Stated goal: Skip the pictures, please, and write out exactly the lines from the opening of the data through the line containing "from mathutils import Vector, Matrix".

Given data:
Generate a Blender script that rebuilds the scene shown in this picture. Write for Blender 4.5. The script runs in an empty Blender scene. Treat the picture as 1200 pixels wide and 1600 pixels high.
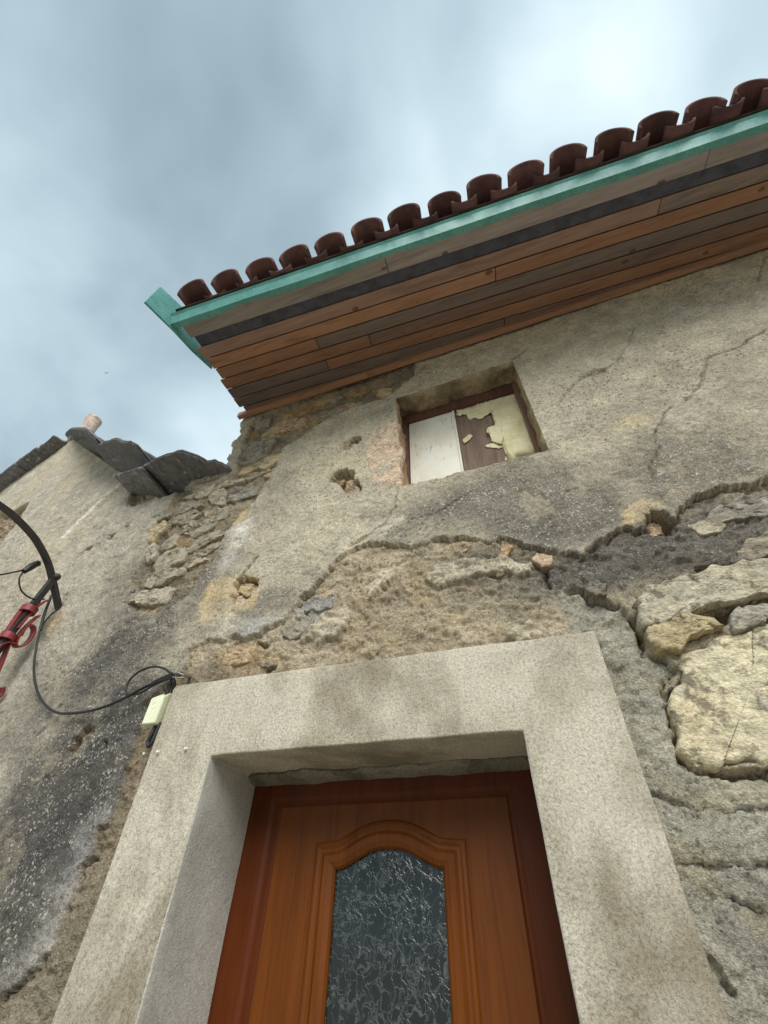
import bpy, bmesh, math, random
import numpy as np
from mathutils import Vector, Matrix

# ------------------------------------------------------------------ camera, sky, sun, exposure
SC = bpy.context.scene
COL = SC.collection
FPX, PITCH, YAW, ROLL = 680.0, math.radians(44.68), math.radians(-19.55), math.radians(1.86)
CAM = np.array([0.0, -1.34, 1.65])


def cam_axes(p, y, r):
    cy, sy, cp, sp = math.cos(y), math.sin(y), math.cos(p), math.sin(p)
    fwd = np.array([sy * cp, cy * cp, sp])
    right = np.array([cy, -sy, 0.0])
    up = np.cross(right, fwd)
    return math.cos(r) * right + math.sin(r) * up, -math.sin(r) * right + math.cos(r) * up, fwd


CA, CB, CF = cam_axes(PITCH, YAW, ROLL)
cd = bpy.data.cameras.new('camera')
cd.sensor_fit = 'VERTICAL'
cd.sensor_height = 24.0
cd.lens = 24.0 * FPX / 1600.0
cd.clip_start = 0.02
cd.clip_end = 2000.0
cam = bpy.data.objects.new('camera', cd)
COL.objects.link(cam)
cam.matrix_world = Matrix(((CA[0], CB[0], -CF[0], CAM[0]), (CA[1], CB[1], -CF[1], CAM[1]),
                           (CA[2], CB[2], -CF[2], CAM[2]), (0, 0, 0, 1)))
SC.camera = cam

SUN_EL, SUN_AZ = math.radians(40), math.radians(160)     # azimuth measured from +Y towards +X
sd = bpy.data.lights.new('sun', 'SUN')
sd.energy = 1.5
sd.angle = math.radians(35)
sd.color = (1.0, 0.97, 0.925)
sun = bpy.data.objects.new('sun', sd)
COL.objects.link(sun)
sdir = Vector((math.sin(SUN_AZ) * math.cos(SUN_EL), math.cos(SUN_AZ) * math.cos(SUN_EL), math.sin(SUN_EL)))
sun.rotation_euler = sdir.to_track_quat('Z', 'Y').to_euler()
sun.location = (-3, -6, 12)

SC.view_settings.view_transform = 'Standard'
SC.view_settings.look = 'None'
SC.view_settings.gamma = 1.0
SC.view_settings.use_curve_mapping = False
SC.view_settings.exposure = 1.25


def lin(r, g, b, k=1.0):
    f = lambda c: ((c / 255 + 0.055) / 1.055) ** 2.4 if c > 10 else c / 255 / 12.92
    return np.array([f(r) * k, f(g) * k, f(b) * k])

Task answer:
Generate a Blender script that rebuilds the scene shown in this picture. Write for Blender 4.5. The script runs in an empty Blender scene. Treat the picture as 1200 pixels wide and 1600 pixels high.
import bpy, bmesh, math, random
import numpy as np
from mathutils import Vector, Matrix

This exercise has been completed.